At the foot of a chalk hill a stream rises in a silent copse, and is soon lost under the car parks and streets of the town its waters once gave life to. Captivated by the fate of this forgotten stream Charles Rangeley-Wilson sets out one winter's day to uncover its story. Distilled into the timeless passage of the river's flow, buried under the pavements that cover meadow, marsh and hill he finds dreamers and visionaries, a chronicle of paradises lost or never found, men who shaped the land and its history: the Jacobean maverick with an Arcadian irrigation dream, the sanitary inspector planning social emancipation, the libertine aristocrat who drew naked women in ornate lakes and flower beds.

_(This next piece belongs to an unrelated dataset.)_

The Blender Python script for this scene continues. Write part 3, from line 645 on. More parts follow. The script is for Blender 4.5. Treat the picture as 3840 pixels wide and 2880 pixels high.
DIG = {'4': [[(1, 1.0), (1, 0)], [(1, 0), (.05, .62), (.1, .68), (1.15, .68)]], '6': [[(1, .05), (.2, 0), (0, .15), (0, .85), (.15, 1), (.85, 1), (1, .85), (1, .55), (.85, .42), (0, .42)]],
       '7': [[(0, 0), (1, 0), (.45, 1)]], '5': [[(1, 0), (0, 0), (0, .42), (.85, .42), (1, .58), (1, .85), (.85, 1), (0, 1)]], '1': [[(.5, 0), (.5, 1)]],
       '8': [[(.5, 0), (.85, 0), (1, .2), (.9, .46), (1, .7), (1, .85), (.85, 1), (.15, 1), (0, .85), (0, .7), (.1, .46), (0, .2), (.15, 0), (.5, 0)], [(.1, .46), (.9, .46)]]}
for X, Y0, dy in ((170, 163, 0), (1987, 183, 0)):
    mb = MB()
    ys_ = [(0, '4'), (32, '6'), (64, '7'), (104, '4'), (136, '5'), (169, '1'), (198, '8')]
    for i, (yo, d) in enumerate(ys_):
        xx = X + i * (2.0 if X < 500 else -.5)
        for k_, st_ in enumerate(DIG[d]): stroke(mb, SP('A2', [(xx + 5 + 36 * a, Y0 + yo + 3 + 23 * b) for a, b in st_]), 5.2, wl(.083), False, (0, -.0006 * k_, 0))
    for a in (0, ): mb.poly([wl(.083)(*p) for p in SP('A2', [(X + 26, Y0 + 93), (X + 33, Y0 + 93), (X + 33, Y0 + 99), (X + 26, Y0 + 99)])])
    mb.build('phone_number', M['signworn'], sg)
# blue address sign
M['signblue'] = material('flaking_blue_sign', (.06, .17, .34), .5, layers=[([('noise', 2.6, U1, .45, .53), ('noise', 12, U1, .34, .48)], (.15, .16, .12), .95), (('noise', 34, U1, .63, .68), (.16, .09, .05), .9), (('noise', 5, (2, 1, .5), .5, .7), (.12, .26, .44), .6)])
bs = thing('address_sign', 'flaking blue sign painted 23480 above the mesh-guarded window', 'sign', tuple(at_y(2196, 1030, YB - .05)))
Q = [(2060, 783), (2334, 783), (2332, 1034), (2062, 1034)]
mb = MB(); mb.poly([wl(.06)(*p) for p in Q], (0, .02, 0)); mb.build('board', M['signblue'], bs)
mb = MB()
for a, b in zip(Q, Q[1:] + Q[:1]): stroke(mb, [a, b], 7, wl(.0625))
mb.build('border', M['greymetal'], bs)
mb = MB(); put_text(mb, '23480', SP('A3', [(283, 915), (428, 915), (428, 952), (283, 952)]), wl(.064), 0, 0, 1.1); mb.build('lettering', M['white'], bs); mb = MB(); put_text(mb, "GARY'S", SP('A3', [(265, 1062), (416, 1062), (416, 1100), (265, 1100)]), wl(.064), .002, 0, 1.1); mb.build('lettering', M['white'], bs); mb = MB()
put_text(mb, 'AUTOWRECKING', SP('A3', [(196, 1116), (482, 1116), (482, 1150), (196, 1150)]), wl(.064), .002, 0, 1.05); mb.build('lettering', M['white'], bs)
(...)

In Silt Road: The Story of a Lost River miller's riot, chairmakers die of fever, men dream of fish. In this moving elegy to a disappearing natural world Charles Rangeley-Wilson brings the history of the English landscape vividly to life.
Charles Rangeley-Wilson is an award-winning writer. He is a passionate conservationist, founder of the Wild Trout Trust and the Norfolk Rivers Trust and advisor to the WWF on English chalk streams. He is the author of two books of travel and fishing writing, Somewhere Else and The Accidental Angler, which was also televised by the BBC. His other work for BBC includes the critically acclaimed film Fish! A Japanese Obsession. He lives in Norfolk with his wife and two children.
"Charles Rangeley-Wilson has a lyrical eye for country, the heron-like patience of the experienced waterman, and the flinty cussedness of the first-rate researcher. Silt Road is a captivating elegy for a lost river, and for the lives through which it flowed."